Il premio della virtù è l’oggetto dell’Autore Inglese; a me piacque assaissimo una tal mira, ma non vorrei che al merito della virtù si sagrifìcasse il decoro delle Famiglie. Pamela, benchè vile ed abbietta, merita di essere da un Cavaliere sposata, ma un Cavaliere dona troppo al merito di Pamela, se non ostante la viltà de’ natali, la prende in isposa. Vero è che in Londra poco scrupolo si fanno alcuni di cotai nozze, e legge non vi è colà che le vieti, ma vero è non meno, che niuno amerà per questo che il figliuolo, il fratello, il congiunto sposi una bassa femmina, anzichè una sua pari, quantunque sia più di questa virtuosa quella e gentile. Il Romanziere medesimo arma gli sdegni di Miledi sorella dell’affascinato Milord, sul dubbio ch’egli discenda ad isposare una serva, e crede alla famiglia ingiuriosissime tali nozze, come le credo io altresì, ad onta del contrario costume.

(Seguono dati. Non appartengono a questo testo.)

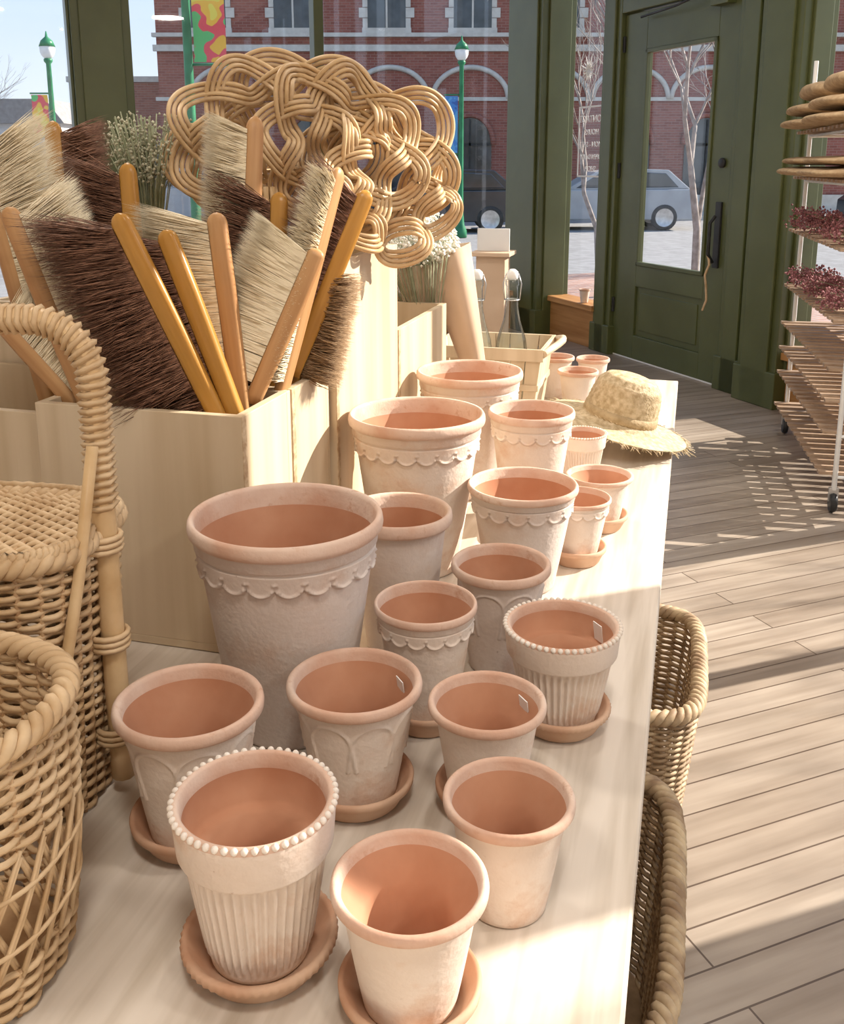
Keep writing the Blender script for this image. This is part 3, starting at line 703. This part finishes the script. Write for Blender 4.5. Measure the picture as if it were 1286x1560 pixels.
# ------------------------------------------------------------------ window sign + star + small items
mb=MB()
def LB(lo,hi): mb.box(lo,hi,0)
s0,s1=-1.0,-.66; z0,z1=1.20,1.68
LB((.02,s0,z0),(.024,s1,z0+.012)); LB((.02,s0,z1),(.024,s1,z1+.012)); LB((.02,s0,z0),(.024,s0+.012,z1)); LB((.02,s1-.012,z0),(.024,s1,z1))
sg=obj('window_sign',mb,[M_white],C0,RR)
for i,(tx,sz) in enumerate((('CONTACT',.070),('HOURS',.055),('MON - SAT',.055),('OPEN DAILY',.050),('SHOP',.055))):
    cu=bpy.data.curves.new('sign_text_%d'%i,'FONT'); cu.body=tx; cu.size=sz; cu.align_x='CENTER'; cu.extrude=.001
    cu.materials.append(M_white)
    to=bpy.data.objects.new('sign_text_%d'%i,cu); bpy.context.scene.collection.objects.link(to); to.parent=sg
    to.location=(.026,-.83,1.58-.085*i); to.rotation_euler=(pi/2,0,pi/2)
mb=MB()
for i in range(16):
    a=2*pi*i/16; mb.tube([(-.0,0,0),(0,.11*math.cos(a)*(1 if i%2 else .7),.11*math.sin(a)*(1 if i%2 else .7))],[.009,.001],4,0)
mb.tube([(0,0,0),(0,0,1.4)],.0015,3,0)
q=Matrix.Rotation(RR,4,'Z')@Vector((-.06,-.90,0)); obj('hanging_paper_star',mb,[M_white],(C0[0]+q.x,C0[1]+q.y,1.92),RR)
q=Matrix.Rotation(RR,4,'Z')@Vector((-.025,-.90,0)); pot(C0[0]+q.x,C0[1]+q.y,.042,.10,'plain',z0=.3105)
# ------------------------------------------------------------------ outside
mb=MB(); mb.box((-60,-20,-.75),(60,90,-.46)); obj('ground_street',mb,[M_road])
mb=MB()
mb.box((.14,-11,-.45),(4.2,4.2,-.12)); mb.box((-7,.14,-.45),(.14,4.2,-.12)); obj('ground_sidewalk',mb,[M_pave],C0,RR)
mb=MB(); mb.box((-14,31.5,-.459),(20,33.78,-.32)); obj('ground_far_sidewalk',mb,[M_stone])
mb=MB(); Y=34
mb.box((-8.7,Y,-.45),(16,Y+9,11),0)
mb.box((-8.8,Y-.12,4.86),(16,Y,5.06),1); mb.box((-8.8,Y-.08,3.3),(16,Y,3.42),1); mb.box((-8.8,Y-.15,-.45),(16,Y,.25),1); mb.box((-8.8,Y-.2,5.30),(16,Y,5.42),1)
for cx in (-7.0,-4.2,-1.15,1.65,4.5,7.3,10.1):
    mb.box((cx-.62,Y-.04,5.55),(cx+.62,Y,8.0),2)
    mb.box((cx-.8,Y-.1,5.42),(cx+.8,Y,5.58),1)
    for i in range(6):
        w=.28 if i%2 else .16
        mb.box((cx-.62-w,Y-.07,5.58+.32*i),(cx-.62,Y,5.58+.32*i+.3),1); mb.box((cx+.62,Y-.07,5.58+.32*i),(cx+.62+w,Y,5.58+.32*i+.3),1)
    mb.box((cx-.03,Y-.07,5.58),(cx+.03,Y-.03,8),1)
for cx in (-6.4,-3.7,-1.05,1.6,4.25,6.9,9.5):
    mb.tube([(cx+1.25*math.cos(a),Y-.05,3.36+1.0*math.sin(a)) for a in np.linspace(0,pi,24)],.085,6,1)
    poly=[(cx+.72*math.cos(a),1.9+.9*math.sin(a)) for a in np.linspace(0,pi,16)]+[(cx-.72,-.2),(cx+.72,-.2)]
    mb.prism(poly,Y-.05,Y+.02,2)
    mb.tube([(cx+.78*math.cos(a),Y-.08,1.9+.95*math.sin(a)) for a in np.linspace(0,pi,20)],.09,6,0)
    mb.box((cx-.03,Y-.09,-.2),(cx+.03,Y-.04,2.7),3); mb.box((cx-.7,Y-.09,1.85),(cx+.7,Y-.04,1.95),3); mb.box((cx-.7,Y-.08,.2),(cx+.7,Y-.04,.5),3)
obj('brick_building',mb,[M_brick,M_stone,M_darkglass,M_black])
mb=MB(); mb.box((-13,Y+4,-.45),(-8.82,Y+12,4.2),0); mb.box((-13.1,Y+3.9,4.2),(-8.82,Y+12,4.4),1); mb.box((-12,Y+3.95,-.2),(-9.5,Y+4.01,2),2)
obj('low_brick_building',mb,[M_brick,M_stone,M_darkglass])
mb=MB(); mb.box((-34,48,-.45),(-17,56,3.1),0); mb.prism([(-34.3,3.1),(-16.7,3.1),(-17.5,4.2),(-33.5,4.2)],47.6,56.4,1)
for i in range(5): mb.box((-32+3*i,47.95,.8),(-30.6+3*i,48.0,2.1),2)
obj('white_warehouse',mb,[M_stucco,M_road,M_darkglass])
def lamp(x,y,h,banner,side=-1,bz=None,zb=-.45,bw=.45,bh=1.3):
    mb=MB()
    mb.lathe([(.16,0),(.16,.15),(.10,.3),(.07,.6),(.06,h*.5),(.05,h-.3),(.09,h-.25),(.09,h-.2),(.05,h-.18)],16,0)
    mb.ball((0,0,h),.16,1,16,10,sz=1.3); mb.lathe([(.17,h+.05),(.12,h+.17),(.03,h+.25),(.01,h+.36)],16,0)
    if banner:
        z1=bz or h*.8
        mb.tube([(0,0,z1),(side*(bw+.1),0,z1)],.018,6,0); mb.tube([(0,0,z1-bh),(side*(bw+.1),0,z1-bh)],.018,6,0)
        vs=[];K=10
        for i in range(K+1):
            for j in (0,1): vs.append((side*(.08+bw*j),.02*math.sin(i),z1-.03-(bh-.06)*i/K))
        mb.add(vs,[(2*i,2*i+1,2*i+3,2*i+2) for i in range(K)],2)
    obj('street_lamp',mb,[M_greenpole,M_white,banner or M_white],(x,y,zb))
def bannermat(name,cols,scale):
    m,nt,b=nodes(name); v=coords(nt); nn_=nt.nodes.new('ShaderNodeTexNoise'); nn_.inputs['Scale'].default_value=scale; nt.links.new(v,nn_.inputs['Vector'])
    r=nt.nodes.new('ShaderNodeValToRGB'); r.color_ramp.interpolation='CONSTANT'
    r.color_ramp.elements[0].color=rgba(cols[0]); r.color_ramp.elements[1].color=rgba(cols[1]); r.color_ramp.elements[1].position=.42
    for i,c in enumerate(cols[2:]):
        e=r.color_ramp.elements.new(.50+.08*i); e.color=rgba(c)
    nt.links.new(nn_.outputs['Fac'],r.inputs['Fac']); nt.links.new(r.outputs['Color'],b.inputs['Base Color']); return m
BN1=bannermat('banner_multicolour',[(.1,.5,.15),(.75,.08,.10),(.85,.5,.05),(.8,.7,.1)],2.2)
BN2=bannermat('banner_blue',[(.03,.12,.4),(.05,.22,.55),(.1,.35,.6)],3)
lamp(.92,24,4.25,BN2,-1,bz=3.3,bh=1.35,bw=.3); lamp(-3.05,13.5,5.6,BN1,1,bz=4.45,bh=1.45,bw=.42); lamp(-7.95,22,4.1,BN1,-1,bz=3.2,bh=.9,bw=.35)
def car(x,y,mat,L=4.6,flip=False):
    mb=MB(); s=1 if not flip else -1
    body=[(-2.3,.35),(-2.28,.85),(-2.1,.98),(-1.2,1.06),(2.15,1.08),(2.28,.9),(2.3,.40),(2.1,.28),(-2.15,.28)]
    cab=[(-1.25,1.04),(-.45,1.52),(.2,1.62),(1.5,1.58),(2.1,1.08)]
    win=[(-.98,1.10),(-.38,1.47),(.2,1.55),(1.42,1.50),(1.8,1.12)]
    f=lambda P:[(s*a,b) for a,b in P]
    mb.prism(f(body),-.9,.9,0); mb.prism(f(cab),-.76,.76,0); mb.prism(f(win),-.775,.775,1)
    mb.box((-.02+.45*s-.03,-.78,1.1),(.02+.45*s+.03,.78,1.55),0)
    for wx in (-1.45,1.4):
        for sy in (-.92,.70):
            M=Matrix.Translation((s*wx,sy,.34))@Matrix.Rotation(-pi/2,4,'X')
            mb.lathe([(.001,0),(.2,0),(.24,-.02),(.34,0),(.35,.03),(.35,.19),(.30,.22),(.001,.22)],28,[3,3,2,2,2,2,2],M=M)
    mb.box((s*2.2-.1,-.8,.75),(s*2.2+.1,-.5,.9),3); mb.box((s*-2.2-.1,-.85,.72),(s*-2.2+.1,-.5,.88),3)
    obj('parked_car',mb,[mat,M_darkglass,M_black,M_metal],(x,y,-.4595),bevel=.05)
M_carb=noisy('car_paint_black',(.02,.023,.03),(.03,.035,.04),3,.15,0,spec=.8)
M_carw=noisy('car_paint_silver',(.34,.35,.36),(.40,.41,.42),3,.2,0,spec=.6)
car(.35,26.5,M_carb); car(5.05,27.5,M_carw); car(-6.5,29,M_carw,flip=True); car(13.0,25,M_carb)
def tree(x,y,zb,h,seed,name='bare_tree',tk=.010):
    rnd=random.Random(seed); mb=MB()
    def grow(p,d,l,r,dep):
        q1=p+d*l*.5+Vector((rnd.gauss(0,.04),rnd.gauss(0,.04),0))*l; q2=q1+(d+Vector((rnd.gauss(0,.15),rnd.gauss(0,.15),.1))).normalized()*l*.5
        mb.tube([p,q1,q2],[r,r*.85,r*.68],6 if dep<2 else 4,0,caps=False)
        if dep>=6: return
        for i in range(3 if dep<5 else 2):
            a=rnd.random()*2*pi; sp=rnd.uniform(.3,.6)
            nd=(d+Vector((math.cos(a)*sp,math.sin(a)*sp,rnd.uniform(-.05,.25)))).normalized()
            grow(q2 if i<2 else q1,nd,l*rnd.uniform(.62,.78),r*.58,dep+1)
    grow(Vector((0,0,0)),Vector((0,0,1)),h*.28,h*tk,0)
    obj(name,mb,[M_bark],(x,y,zb))
tree(3.05,11.0,-.12,5.0,3); tree(2.45,13.5,-.45,6,5); tree(-14,30,-.45,6,8); tree(-22,40,-.45,7,9); tree(9.5,15,-.45,7,11); tree(8.2,3.6,-.45,7,12,tk=.014)
# ------------------------------------------------------------------ world, sun, camera
w=bpy.data.worlds.new('sky'); bpy.context.scene.world=w; w.use_nodes=True; nt=w.node_tree; bg=nt.nodes['Background']
tc=nt.nodes.new('ShaderNodeTexCoord'); sp=nt.nodes.new('ShaderNodeSeparateXYZ'); rp=nt.nodes.new('ShaderNodeValToRGB')
nt.links.new(tc.outputs['Generated'],sp.inputs[0]); nt.links.new(sp.outputs['Z'],rp.inputs['Fac']); nt.links.new(rp.outputs['Color'],bg.inputs['Color'])
rp.color_ramp.elements[0].position=0; rp.color_ramp.elements[0].color=(.80,.86,.93,1)
rp.color_ramp.elements[1].position=.6; rp.color_ramp.elements[1].color=(.32,.50,.85,1)
e=rp.color_ramp.elements.new(.15); e.color=(.60,.75,.94,1)
bg.inputs['Strength'].default_value=1.15
S=bpy.data.lights.new('sun','SUN'); S.energy=10.5; S.angle=.005; S.color=(1,.93,.83)
so=bpy.data.objects.new('sun',S); bpy.context.scene.collection.objects.link(so)
el=math.radians(30); az=math.radians(20)
sd=Vector((math.cos(az)*math.cos(el),math.sin(az)*math.cos(el),math.sin(el)))
so.rotation_euler=sd.to_track_quat('Z','Y').to_euler(); so.location=(8,6,8)
cam=bpy.data.cameras.new('camera'); co=bpy.data.objects.new('camera',cam); bpy.context.scene.collection.objects.link(co)
co.location=(0,0,1.30); co.rotation_euler=(math.radians(90-13.2),0,0)
cam.sensor_fit='VERTICAL'; cam.sensor_height=36; cam.lens=36*1500/1560; cam.shift_y=-180/1560
cam.clip_start=.02; cam.clip_end=300
bpy.context.scene.camera=co
sc=bpy.context.scene
sc.view_settings.view_transform='Standard'; sc.view_settings.look='None'; sc.view_settings.exposure=.1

O non doveva l’Autore Inglese, secondo me, disputare su tale articolo, o lo doveva risolvere con più decoro della sua Nazione.

Piacque a me immaginare una peripezia avvantaggiosa per li due Amanti, e cambiando la condizion di Pamela, premiar la di lei virtù, senza oltraggiare il puro sangue di un Cavaliere, che al pari degli stimoli dell’amore, quelli ascolta eziandio dell’onore.

Sembra che ciò in Italia stato sia dall’unanime consenso degli ascoltatori approvato, e certamente fra noi sconvenevole troppo riuscito sulle nostre scene sarebbe il matrimonio di un Cavaliere colla

  1. La seguente avvertenza fu stampata la prima volta nel t. I (1753) dell’ed. Paperini.